In the Garden: March 2017

Posted

By Peg Keenleyside

Starting From Seed: Easy annuals to start from seed 

In these last months of winter, you are usually content to just curl up to flip through a few garden magazines, admiring all the lush displays of flowers and foliage and thinking how your own budget will never stretch that far.

But you’d be wrong!

The way to get that really abundant look in your summer garden without having a big budget to shop with is to do some seed starting.

Starting flowers (and veggies) from seed does not have to be the daunting process you might think. There are a ton of online and in-person resources to get you started.

Just one of those resources, West Coast Seeds, is located close by in Ladner Village. They have an information-rich catalogue that you can pick up that tells you about starting dates for seeds in our planting zone area. An added bonus is that they provide you with the certificate you need to bring your seed packs into Point

Roberts.

If you’re just getting started as a gardener or you’ve never started plants from seed, the best recommendation I ever got from green-thumbers was to start learning with easy-to-grow annuals. These are seeds that will reliably germinate and carry on into the transplant stage without a lot of fuss and just some basic tending on your part. (But you have to water! That’s rule one –never let your seeds dry out in their starting trays!).

As we head into the warmer days of spring, most of these easy-to-grow annuals can be started outdoors using just some kind of night-time covering like a mini green house. There are many online resources for these and other seed starting gear, but do also check with Lady Bug Nursery in Point Roberts for what supplies they offer.

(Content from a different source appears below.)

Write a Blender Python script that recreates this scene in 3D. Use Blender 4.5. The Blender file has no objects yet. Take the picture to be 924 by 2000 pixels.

Easy-to-grow annuals: Early starting:

• Sweet Peas

• Lupins (can also be perennial, meaning they’ll come back next year)

• Snapdragons

Late spring/early summer starting (can be started outdoors):

Nasturtiums, Sunflowers, Zinnias

Sweet peas, those old-fashioned fragrant favorites, come in all kinds of colors and while traditional varieties are tall and need a trellis to climb on, newer varieties are low-growing and look and smell sensational at the front of your garden.

Lupins were my first-ever seed-starting experiment and they are so easy that you will probably end up having to give a few plants away! Tall purple spikes of flowers are their main claim to fame, but they also come in other colors. Look for the variety “Russel Hybrids” for pinks and yellows. Plant them in groups of three for a great effect.

Snapdragons can give you all kinds of long-lasting annual color and will pop right up out of your seed starting pots or trays in no time. Plant transplants out fairly close together so you get a big eye-catching mass of color. They are also great candidates for window or railing boxes.

For all my seed starts I like to use the little jiffy peat pots set in trays. The great thing about peat pots for the first-time seed starter is that the transplant – the 1–2 inch plant you’ve grown from seed – does not like to have its roots messed with, and the jiffy pot can be put out in the ground as is.

Edible nasturtiums are just the thing for around the vegetable garden or raised beds. They are great in pots as well and will ramble here and there for a great cottage-garden effect for just the cost of a pack of seeds.

Sunflowers are always a welcome sight (for birds and people) and you can put some seeds in the back of your garden bed up against a fence or wall in the early summer and, with a little constant watering until the stalk emerges from the ground, just let them carry on to maturity.

Zinnias, like snaps, give you a whole lot of color bang for your buck. Lots of people direct-seed zinnias in late spring right into the garden, forgoing the seed starting pots altogether. They are superb in a mixed border of perennials and annuals where their big daisy-like flowers come up like happy exclamation points.

If you can’t resist starting some seeds this year, now’s the time to go online or get out to West Coast Seeds and get started!